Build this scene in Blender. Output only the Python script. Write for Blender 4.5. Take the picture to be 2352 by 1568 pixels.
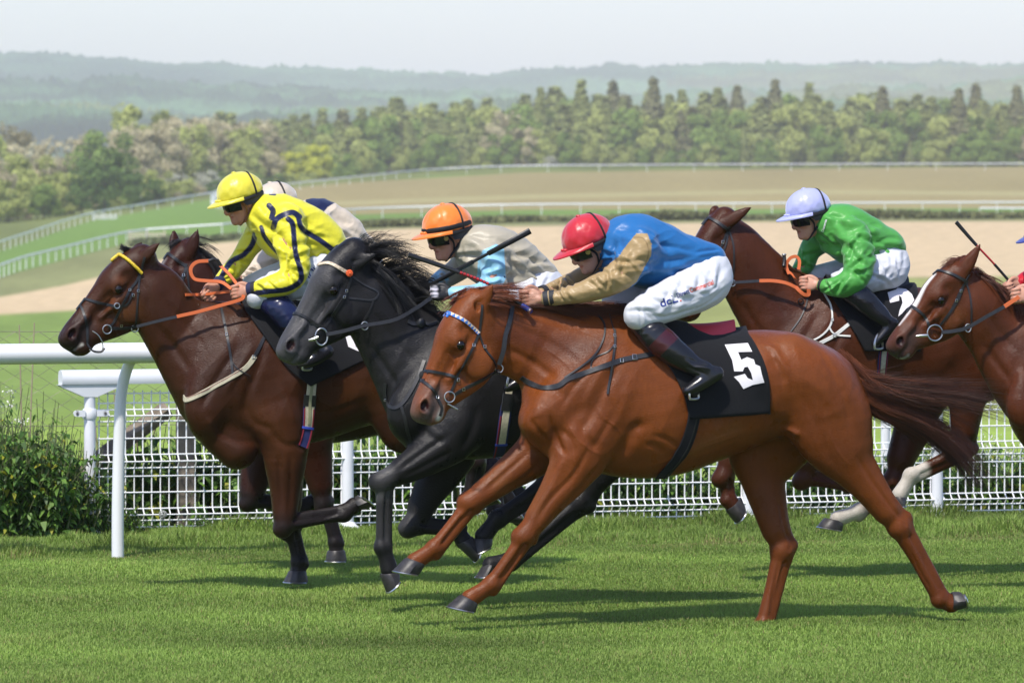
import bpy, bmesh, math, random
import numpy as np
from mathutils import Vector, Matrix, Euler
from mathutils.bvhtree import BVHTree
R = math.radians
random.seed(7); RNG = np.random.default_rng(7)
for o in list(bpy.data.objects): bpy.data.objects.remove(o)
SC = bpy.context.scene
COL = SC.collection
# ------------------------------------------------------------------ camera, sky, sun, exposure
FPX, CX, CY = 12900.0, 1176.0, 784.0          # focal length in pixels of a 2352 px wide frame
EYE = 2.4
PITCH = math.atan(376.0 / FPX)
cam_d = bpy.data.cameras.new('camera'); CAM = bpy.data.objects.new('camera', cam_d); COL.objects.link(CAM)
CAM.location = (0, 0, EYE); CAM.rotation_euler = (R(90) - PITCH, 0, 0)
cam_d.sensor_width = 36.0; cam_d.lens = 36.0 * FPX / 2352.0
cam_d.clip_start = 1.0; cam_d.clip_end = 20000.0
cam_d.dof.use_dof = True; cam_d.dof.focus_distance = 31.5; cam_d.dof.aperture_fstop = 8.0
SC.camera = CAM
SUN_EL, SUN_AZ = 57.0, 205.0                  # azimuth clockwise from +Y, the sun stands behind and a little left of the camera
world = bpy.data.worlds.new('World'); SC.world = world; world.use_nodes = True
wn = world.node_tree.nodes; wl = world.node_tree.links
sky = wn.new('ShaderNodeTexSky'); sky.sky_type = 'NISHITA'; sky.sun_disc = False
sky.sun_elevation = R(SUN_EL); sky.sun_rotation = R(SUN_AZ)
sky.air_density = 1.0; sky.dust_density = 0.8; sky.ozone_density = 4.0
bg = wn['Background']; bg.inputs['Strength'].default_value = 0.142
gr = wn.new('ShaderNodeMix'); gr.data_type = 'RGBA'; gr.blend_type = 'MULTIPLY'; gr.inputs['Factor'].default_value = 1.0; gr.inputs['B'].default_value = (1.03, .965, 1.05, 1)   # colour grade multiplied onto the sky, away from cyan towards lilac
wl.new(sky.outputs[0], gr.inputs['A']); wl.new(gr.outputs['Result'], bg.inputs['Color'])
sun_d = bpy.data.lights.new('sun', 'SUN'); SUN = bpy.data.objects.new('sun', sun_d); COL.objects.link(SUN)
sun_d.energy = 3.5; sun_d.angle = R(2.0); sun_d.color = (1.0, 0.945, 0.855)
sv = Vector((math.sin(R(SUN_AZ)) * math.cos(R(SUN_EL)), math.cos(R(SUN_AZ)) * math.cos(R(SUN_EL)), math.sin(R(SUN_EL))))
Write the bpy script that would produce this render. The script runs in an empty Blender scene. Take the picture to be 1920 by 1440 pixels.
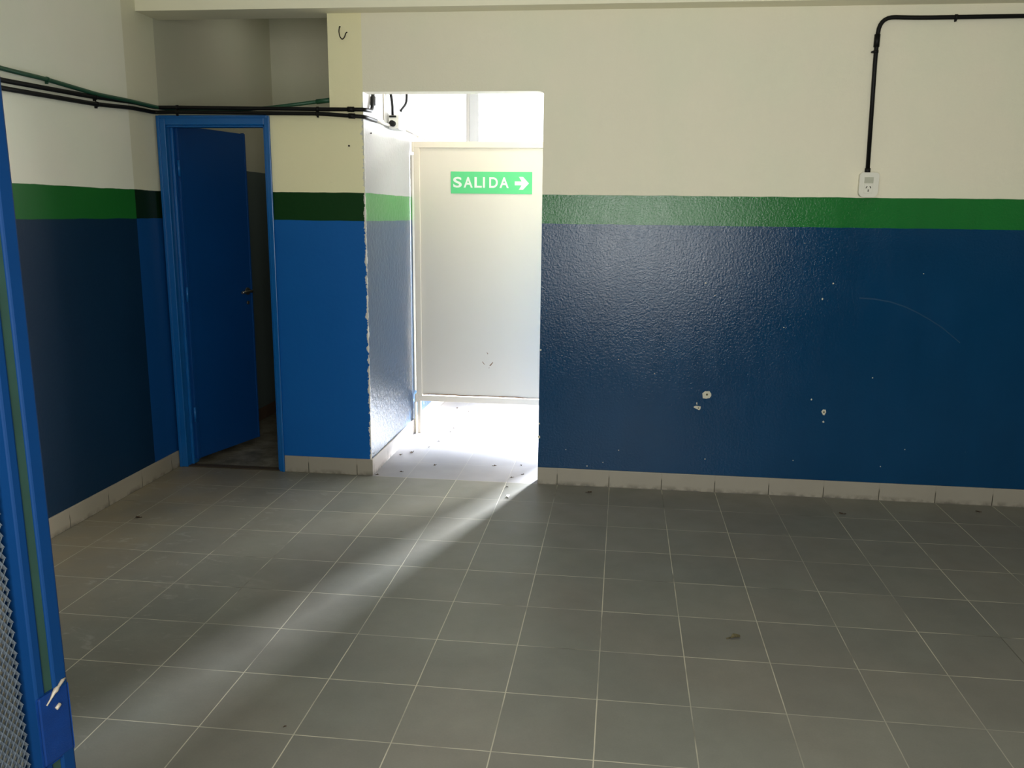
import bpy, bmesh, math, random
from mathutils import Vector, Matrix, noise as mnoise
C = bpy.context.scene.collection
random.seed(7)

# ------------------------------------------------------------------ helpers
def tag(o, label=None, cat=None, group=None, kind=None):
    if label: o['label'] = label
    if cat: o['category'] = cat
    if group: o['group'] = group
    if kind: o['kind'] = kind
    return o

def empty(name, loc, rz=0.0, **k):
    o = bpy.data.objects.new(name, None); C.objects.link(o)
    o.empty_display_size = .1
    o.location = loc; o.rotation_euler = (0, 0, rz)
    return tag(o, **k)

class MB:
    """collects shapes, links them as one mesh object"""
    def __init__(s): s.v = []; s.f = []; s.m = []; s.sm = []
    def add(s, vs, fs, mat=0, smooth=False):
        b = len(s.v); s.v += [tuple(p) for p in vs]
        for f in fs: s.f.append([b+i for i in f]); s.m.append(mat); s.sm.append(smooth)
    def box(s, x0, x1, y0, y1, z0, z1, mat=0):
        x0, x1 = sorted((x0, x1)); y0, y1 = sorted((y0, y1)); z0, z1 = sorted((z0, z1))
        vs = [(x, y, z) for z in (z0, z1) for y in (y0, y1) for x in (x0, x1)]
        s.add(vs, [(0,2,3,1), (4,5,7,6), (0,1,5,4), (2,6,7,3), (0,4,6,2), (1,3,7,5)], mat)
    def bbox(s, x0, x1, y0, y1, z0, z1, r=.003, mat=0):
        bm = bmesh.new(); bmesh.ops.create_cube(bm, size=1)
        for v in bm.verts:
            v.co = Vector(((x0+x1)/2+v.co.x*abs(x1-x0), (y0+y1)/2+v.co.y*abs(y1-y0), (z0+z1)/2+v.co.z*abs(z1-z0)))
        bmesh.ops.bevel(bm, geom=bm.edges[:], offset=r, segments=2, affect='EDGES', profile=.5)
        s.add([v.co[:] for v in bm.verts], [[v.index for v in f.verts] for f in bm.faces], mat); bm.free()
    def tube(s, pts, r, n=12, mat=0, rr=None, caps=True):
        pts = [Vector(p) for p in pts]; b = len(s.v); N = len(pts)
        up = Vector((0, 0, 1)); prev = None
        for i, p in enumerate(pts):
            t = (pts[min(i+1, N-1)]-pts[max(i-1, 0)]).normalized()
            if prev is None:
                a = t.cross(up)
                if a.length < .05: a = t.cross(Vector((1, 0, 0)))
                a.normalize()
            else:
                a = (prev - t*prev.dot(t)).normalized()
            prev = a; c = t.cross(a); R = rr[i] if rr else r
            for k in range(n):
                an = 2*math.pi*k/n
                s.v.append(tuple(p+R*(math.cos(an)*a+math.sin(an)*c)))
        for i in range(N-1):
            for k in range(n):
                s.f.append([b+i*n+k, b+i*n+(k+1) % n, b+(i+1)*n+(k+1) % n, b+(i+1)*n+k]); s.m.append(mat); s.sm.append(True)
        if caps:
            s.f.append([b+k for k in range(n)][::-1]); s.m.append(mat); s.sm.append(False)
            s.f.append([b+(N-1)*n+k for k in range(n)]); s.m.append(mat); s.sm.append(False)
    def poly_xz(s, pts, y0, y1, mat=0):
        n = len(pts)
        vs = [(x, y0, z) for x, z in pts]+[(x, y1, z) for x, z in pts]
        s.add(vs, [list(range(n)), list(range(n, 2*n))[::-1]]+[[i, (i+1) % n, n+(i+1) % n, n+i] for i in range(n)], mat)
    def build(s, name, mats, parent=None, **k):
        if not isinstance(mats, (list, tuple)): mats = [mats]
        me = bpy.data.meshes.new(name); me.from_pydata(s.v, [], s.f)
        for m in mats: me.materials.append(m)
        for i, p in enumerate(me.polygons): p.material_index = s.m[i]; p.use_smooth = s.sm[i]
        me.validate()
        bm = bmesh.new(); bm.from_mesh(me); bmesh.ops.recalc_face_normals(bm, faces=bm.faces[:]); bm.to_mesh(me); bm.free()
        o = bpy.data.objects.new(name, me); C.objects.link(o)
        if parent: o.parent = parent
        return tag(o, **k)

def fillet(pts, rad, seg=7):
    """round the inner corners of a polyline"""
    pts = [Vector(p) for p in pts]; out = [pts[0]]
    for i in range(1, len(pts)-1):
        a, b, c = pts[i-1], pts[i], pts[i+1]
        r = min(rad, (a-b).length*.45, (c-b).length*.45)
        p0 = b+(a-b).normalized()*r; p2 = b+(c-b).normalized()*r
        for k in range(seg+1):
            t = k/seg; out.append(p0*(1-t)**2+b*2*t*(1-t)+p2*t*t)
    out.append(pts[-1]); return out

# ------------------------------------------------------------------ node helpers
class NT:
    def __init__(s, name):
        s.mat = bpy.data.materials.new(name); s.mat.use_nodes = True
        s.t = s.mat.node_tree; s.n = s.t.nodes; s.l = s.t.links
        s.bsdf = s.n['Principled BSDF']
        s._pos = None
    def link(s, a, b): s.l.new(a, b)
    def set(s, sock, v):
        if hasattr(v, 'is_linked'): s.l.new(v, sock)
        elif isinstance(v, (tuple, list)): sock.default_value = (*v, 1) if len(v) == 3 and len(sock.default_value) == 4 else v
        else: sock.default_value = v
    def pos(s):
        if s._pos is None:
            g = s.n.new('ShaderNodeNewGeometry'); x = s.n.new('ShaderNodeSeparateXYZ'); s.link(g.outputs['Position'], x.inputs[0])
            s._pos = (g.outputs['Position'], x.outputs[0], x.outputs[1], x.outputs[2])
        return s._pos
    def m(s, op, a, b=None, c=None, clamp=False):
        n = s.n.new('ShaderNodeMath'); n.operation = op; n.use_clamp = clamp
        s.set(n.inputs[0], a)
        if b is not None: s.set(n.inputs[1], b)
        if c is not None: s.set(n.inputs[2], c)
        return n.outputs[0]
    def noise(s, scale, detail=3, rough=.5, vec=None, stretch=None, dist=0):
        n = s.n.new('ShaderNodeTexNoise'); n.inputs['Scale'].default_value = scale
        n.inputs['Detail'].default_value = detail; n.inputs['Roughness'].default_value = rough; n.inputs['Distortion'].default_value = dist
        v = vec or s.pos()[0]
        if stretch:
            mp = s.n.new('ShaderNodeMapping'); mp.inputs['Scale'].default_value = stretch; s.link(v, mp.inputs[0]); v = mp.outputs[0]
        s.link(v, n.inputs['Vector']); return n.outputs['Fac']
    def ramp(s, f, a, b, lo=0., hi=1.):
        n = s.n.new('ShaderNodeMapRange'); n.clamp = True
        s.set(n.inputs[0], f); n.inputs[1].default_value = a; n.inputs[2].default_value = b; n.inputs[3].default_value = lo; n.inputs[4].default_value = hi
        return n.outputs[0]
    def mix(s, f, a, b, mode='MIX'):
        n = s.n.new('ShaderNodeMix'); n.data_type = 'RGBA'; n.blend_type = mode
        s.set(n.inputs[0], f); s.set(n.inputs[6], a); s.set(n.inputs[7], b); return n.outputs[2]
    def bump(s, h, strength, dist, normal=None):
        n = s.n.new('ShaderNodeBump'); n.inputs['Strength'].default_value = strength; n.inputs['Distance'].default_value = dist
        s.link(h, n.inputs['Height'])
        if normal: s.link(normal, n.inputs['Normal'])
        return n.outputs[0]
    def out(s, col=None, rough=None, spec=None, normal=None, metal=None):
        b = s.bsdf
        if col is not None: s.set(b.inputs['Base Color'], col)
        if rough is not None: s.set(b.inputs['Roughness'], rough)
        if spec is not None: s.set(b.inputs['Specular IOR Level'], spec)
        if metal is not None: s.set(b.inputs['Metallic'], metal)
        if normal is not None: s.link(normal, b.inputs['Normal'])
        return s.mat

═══

### [TASK BRIEF]
Filter the records above for lines containing the word "Write", and copy those lines.

### [WRITTEN ANSWER]
Build this scene in Blender. Output only the Python script. Write for Blender 4.5. Take the picture to be 2352 by 1568 pixels.
Write the bpy script that would produce this render. The script runs in an empty Blender scene. Take the picture to be 1920 by 1440 pixels.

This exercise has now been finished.